Extract the complete listing and output it unchanged.

* start Data *

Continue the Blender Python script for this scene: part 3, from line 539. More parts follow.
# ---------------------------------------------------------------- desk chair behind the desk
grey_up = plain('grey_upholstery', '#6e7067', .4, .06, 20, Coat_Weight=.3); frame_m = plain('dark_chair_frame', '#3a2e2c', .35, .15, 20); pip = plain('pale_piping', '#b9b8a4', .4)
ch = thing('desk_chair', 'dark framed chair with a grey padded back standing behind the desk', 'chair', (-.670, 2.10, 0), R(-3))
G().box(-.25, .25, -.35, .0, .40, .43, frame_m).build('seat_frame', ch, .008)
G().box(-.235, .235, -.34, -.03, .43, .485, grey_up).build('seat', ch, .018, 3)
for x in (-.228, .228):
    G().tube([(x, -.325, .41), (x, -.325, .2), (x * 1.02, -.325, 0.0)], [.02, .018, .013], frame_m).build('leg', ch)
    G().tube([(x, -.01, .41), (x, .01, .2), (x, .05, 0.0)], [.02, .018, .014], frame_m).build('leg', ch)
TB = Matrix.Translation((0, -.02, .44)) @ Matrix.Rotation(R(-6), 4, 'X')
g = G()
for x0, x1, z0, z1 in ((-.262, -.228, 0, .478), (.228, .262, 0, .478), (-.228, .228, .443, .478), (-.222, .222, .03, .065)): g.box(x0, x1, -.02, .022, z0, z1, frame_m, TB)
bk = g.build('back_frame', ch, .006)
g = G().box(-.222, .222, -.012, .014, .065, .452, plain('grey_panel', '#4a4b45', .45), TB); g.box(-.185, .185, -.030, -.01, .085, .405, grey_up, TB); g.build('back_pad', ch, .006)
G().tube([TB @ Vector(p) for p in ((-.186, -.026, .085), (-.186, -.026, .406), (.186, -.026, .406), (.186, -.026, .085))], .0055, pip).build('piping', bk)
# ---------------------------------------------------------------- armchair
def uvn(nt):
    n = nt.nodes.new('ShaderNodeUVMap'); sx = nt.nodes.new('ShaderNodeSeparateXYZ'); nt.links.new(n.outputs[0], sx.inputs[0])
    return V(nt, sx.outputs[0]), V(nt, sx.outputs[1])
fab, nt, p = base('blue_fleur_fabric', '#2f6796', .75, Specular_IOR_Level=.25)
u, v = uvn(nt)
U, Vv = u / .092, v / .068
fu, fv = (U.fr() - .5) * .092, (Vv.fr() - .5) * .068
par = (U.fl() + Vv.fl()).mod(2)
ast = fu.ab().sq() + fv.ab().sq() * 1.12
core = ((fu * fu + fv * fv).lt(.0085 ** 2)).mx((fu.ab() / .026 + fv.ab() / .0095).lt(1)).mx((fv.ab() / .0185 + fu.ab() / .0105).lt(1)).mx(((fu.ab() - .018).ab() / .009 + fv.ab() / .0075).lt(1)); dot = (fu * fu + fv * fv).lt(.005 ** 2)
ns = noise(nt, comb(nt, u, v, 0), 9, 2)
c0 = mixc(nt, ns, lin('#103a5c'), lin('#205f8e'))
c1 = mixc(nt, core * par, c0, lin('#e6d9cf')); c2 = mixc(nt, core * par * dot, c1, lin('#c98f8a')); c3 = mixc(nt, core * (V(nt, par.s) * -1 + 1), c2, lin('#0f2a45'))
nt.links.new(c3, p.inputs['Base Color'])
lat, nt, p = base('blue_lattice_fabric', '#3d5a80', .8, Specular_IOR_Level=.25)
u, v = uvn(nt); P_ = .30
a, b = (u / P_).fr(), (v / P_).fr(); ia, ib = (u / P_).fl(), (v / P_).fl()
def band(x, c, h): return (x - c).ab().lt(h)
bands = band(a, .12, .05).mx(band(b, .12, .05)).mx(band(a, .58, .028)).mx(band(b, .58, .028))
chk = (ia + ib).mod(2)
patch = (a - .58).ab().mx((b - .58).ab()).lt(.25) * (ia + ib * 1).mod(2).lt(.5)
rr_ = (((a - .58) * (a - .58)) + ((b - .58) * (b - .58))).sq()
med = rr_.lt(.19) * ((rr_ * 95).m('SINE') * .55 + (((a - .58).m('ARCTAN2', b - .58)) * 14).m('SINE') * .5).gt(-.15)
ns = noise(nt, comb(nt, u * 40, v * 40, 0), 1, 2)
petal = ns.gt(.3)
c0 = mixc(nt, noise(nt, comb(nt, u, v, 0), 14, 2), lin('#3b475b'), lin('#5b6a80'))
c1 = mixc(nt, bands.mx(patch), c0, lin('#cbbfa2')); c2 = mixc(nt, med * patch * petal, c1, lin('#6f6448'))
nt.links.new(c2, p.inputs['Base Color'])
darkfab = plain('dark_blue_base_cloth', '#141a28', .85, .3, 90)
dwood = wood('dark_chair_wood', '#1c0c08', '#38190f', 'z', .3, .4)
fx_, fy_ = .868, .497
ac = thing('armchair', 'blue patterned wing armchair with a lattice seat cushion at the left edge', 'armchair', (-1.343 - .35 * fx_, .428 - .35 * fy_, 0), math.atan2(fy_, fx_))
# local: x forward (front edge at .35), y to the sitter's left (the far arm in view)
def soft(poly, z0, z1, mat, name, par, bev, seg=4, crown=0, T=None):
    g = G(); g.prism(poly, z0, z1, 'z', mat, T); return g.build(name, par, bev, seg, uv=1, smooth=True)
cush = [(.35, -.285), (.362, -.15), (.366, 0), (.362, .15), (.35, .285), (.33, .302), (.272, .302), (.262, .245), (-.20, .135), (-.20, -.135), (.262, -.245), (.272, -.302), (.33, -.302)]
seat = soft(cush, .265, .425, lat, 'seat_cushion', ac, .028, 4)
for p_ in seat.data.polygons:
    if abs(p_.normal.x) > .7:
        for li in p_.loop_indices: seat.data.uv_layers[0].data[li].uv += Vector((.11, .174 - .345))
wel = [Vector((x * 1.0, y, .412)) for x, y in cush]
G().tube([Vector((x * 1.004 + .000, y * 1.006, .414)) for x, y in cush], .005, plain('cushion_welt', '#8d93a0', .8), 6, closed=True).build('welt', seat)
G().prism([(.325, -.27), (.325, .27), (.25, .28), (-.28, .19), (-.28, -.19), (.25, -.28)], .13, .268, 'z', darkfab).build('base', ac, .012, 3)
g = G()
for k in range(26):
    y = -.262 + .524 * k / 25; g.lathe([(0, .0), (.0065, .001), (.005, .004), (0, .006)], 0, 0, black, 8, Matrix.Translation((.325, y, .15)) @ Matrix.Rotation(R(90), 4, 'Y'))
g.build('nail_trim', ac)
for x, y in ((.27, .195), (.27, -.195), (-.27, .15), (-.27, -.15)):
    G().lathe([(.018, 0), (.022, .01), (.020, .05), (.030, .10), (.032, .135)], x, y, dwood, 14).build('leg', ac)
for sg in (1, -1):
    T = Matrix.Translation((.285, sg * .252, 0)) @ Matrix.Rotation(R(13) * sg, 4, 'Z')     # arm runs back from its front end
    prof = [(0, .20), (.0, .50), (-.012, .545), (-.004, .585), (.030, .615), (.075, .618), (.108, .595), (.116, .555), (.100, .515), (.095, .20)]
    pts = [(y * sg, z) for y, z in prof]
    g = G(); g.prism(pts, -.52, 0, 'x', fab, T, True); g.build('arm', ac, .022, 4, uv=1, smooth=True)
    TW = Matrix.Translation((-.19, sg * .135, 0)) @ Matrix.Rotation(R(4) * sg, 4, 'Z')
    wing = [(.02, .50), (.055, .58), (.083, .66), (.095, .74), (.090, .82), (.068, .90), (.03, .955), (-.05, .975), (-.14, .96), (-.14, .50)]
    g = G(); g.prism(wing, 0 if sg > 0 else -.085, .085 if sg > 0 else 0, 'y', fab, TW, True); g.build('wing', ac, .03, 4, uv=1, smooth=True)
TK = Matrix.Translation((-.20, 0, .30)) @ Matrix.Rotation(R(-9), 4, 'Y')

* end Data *

**Exercise result**.
Continue the Blender Python script for this scene: part 3, from line 539. More parts follow.
# ---------------------------------------------------------------- desk chair behind the desk
grey_up = plain('grey_upholstery', '#6e7067', .4, .06, 20, Coat_Weight=.3); frame_m = plain('dark_chair_frame', '#3a2e2c', .35, .15, 20); pip = plain('pale_piping', '#b9b8a4', .4)
ch = thing('desk_chair', 'dark framed chair with a grey padded back standing behind the desk', 'chair', (-.670, 2.10, 0), R(-3))
G().box(-.25, .25, -.35, .0, .40, .43, frame_m).build('seat_frame', ch, .008)
G().box(-.235, .235, -.34, -.03, .43, .485, grey_up).build('seat', ch, .018, 3)
for x in (-.228, .228):
    G().tube([(x, -.325, .41), (x, -.325, .2), (x * 1.02, -.325, 0.0)], [.02, .018, .013], frame_m).build('leg', ch)
    G().tube([(x, -.01, .41), (x, .01, .2), (x, .05, 0.0)], [.02, .018, .014], frame_m).build('leg', ch)
TB = Matrix.Translation((0, -.02, .44)) @ Matrix.Rotation(R(-6), 4, 'X')
g = G()
for x0, x1, z0, z1 in ((-.262, -.228, 0, .478), (.228, .262, 0, .478), (-.228, .228, .443, .478), (-.222, .222, .03, .065)): g.box(x0, x1, -.02, .022, z0, z1, frame_m, TB)
bk = g.build('back_frame', ch, .006)
g = G().box(-.222, .222, -.012, .014, .065, .452, plain('grey_panel', '#4a4b45', .45), TB); g.box(-.185, .185, -.030, -.01, .085, .405, grey_up, TB); g.build('back_pad', ch, .006)
G().tube([TB @ Vector(p) for p in ((-.186, -.026, .085), (-.186, -.026, .406), (.186, -.026, .406), (.186, -.026, .085))], .0055, pip).build('piping', bk)
# ---------------------------------------------------------------- armchair
def uvn(nt):
    n = nt.nodes.new('ShaderNodeUVMap'); sx = nt.nodes.new('ShaderNodeSeparateXYZ'); nt.links.new(n.outputs[0], sx.inputs[0])
    return V(nt, sx.outputs[0]), V(nt, sx.outputs[1])
fab, nt, p = base('blue_fleur_fabric', '#2f6796', .75, Specular_IOR_Level=.25)
u, v = uvn(nt)
U, Vv = u / .092, v / .068
fu, fv = (U.fr() - .5) * .092, (Vv.fr() - .5) * .068
par = (U.fl() + Vv.fl()).mod(2)
ast = fu.ab().sq() + fv.ab().sq() * 1.12
core = ((fu * fu + fv * fv).lt(.0085 ** 2)).mx((fu.ab() / .026 + fv.ab() / .0095).lt(1)).mx((fv.ab() / .0185 + fu.ab() / .0105).lt(1)).mx(((fu.ab() - .018).ab() / .009 + fv.ab() / .0075).lt(1)); dot = (fu * fu + fv * fv).lt(.005 ** 2)
ns = noise(nt, comb(nt, u, v, 0), 9, 2)
c0 = mixc(nt, ns, lin('#103a5c'), lin('#205f8e'))
c1 = mixc(nt, core * par, c0, lin('#e6d9cf')); c2 = mixc(nt, core * par * dot, c1, lin('#c98f8a')); c3 = mixc(nt, core * (V(nt, par.s) * -1 + 1), c2, lin('#0f2a45'))
nt.links.new(c3, p.inputs['Base Color'])
lat, nt, p = base('blue_lattice_fabric', '#3d5a80', .8, Specular_IOR_Level=.25)
u, v = uvn(nt); P_ = .30
a, b = (u / P_).fr(), (v / P_).fr(); ia, ib = (u / P_).fl(), (v / P_).fl()
def band(x, c, h): return (x - c).ab().lt(h)
bands = band(a, .12, .05).mx(band(b, .12, .05)).mx(band(a, .58, .028)).mx(band(b, .58, .028))
chk = (ia + ib).mod(2)
patch = (a - .58).ab().mx((b - .58).ab()).lt(.25) * (ia + ib * 1).mod(2).lt(.5)
rr_ = (((a - .58) * (a - .58)) + ((b - .58) * (b - .58))).sq()
med = rr_.lt(.19) * ((rr_ * 95).m('SINE') * .55 + (((a - .58).m('ARCTAN2', b - .58)) * 14).m('SINE') * .5).gt(-.15)
ns = noise(nt, comb(nt, u * 40, v * 40, 0), 1, 2)
petal = ns.gt(.3)
c0 = mixc(nt, noise(nt, comb(nt, u, v, 0), 14, 2), lin('#3b475b'), lin('#5b6a80'))
c1 = mixc(nt, bands.mx(patch), c0, lin('#cbbfa2')); c2 = mixc(nt, med * patch * petal, c1, lin('#6f6448'))
nt.links.new(c2, p.inputs['Base Color'])
darkfab = plain('dark_blue_base_cloth', '#141a28', .85, .3, 90)
dwood = wood('dark_chair_wood', '#1c0c08', '#38190f', 'z', .3, .4)
fx_, fy_ = .868, .497
ac = thing('armchair', 'blue patterned wing armchair with a lattice seat cushion at the left edge', 'armchair', (-1.343 - .35 * fx_, .428 - .35 * fy_, 0), math.atan2(fy_, fx_))
# local: x forward (front edge at .35), y to the sitter's left (the far arm in view)
def soft(poly, z0, z1, mat, name, par, bev, seg=4, crown=0, T=None):
    g = G(); g.prism(poly, z0, z1, 'z', mat, T); return g.build(name, par, bev, seg, uv=1, smooth=True)
cush = [(.35, -.285), (.362, -.15), (.366, 0), (.362, .15), (.35, .285), (.33, .302), (.272, .302), (.262, .245), (-.20, .135), (-.20, -.135), (.262, -.245), (.272, -.302), (.33, -.302)]
seat = soft(cush, .265, .425, lat, 'seat_cushion', ac, .028, 4)
for p_ in seat.data.polygons:
    if abs(p_.normal.x) > .7:
        for li in p_.loop_indices: seat.data.uv_layers[0].data[li].uv += Vector((.11, .174 - .345))
wel = [Vector((x * 1.0, y, .412)) for x, y in cush]
G().tube([Vector((x * 1.004 + .000, y * 1.006, .414)) for x, y in cush], .005, plain('cushion_welt', '#8d93a0', .8), 6, closed=True).build('welt', seat)
G().prism([(.325, -.27), (.325, .27), (.25, .28), (-.28, .19), (-.28, -.19), (.25, -.28)], .13, .268, 'z', darkfab).build('base', ac, .012, 3)
g = G()
for k in range(26):
    y = -.262 + .524 * k / 25; g.lathe([(0, .0), (.0065, .001), (.005, .004), (0, .006)], 0, 0, black, 8, Matrix.Translation((.325, y, .15)) @ Matrix.Rotation(R(90), 4, 'Y'))
g.build('nail_trim', ac)
for x, y in ((.27, .195), (.27, -.195), (-.27, .15), (-.27, -.15)):
    G().lathe([(.018, 0), (.022, .01), (.020, .05), (.030, .10), (.032, .135)], x, y, dwood, 14).build('leg', ac)
for sg in (1, -1):
    T = Matrix.Translation((.285, sg * .252, 0)) @ Matrix.Rotation(R(13) * sg, 4, 'Z')     # arm runs back from its front end
    prof = [(0, .20), (.0, .50), (-.012, .545), (-.004, .585), (.030, .615), (.075, .618), (.108, .595), (.116, .555), (.100, .515), (.095, .20)]
    pts = [(y * sg, z) for y, z in prof]
    g = G(); g.prism(pts, -.52, 0, 'x', fab, T, True); g.build('arm', ac, .022, 4, uv=1, smooth=True)
    TW = Matrix.Translation((-.19, sg * .135, 0)) @ Matrix.Rotation(R(4) * sg, 4, 'Z')
    wing = [(.02, .50), (.055, .58), (.083, .66), (.095, .74), (.090, .82), (.068, .90), (.03, .955), (-.05, .975), (-.14, .96), (-.14, .50)]
    g = G(); g.prism(wing, 0 if sg > 0 else -.085, .085 if sg > 0 else 0, 'y', fab, TW, True); g.build('wing', ac, .03, 4, uv=1, smooth=True)
TK = Matrix.Translation((-.20, 0, .30)) @ Matrix.Rotation(R(-9), 4, 'Y')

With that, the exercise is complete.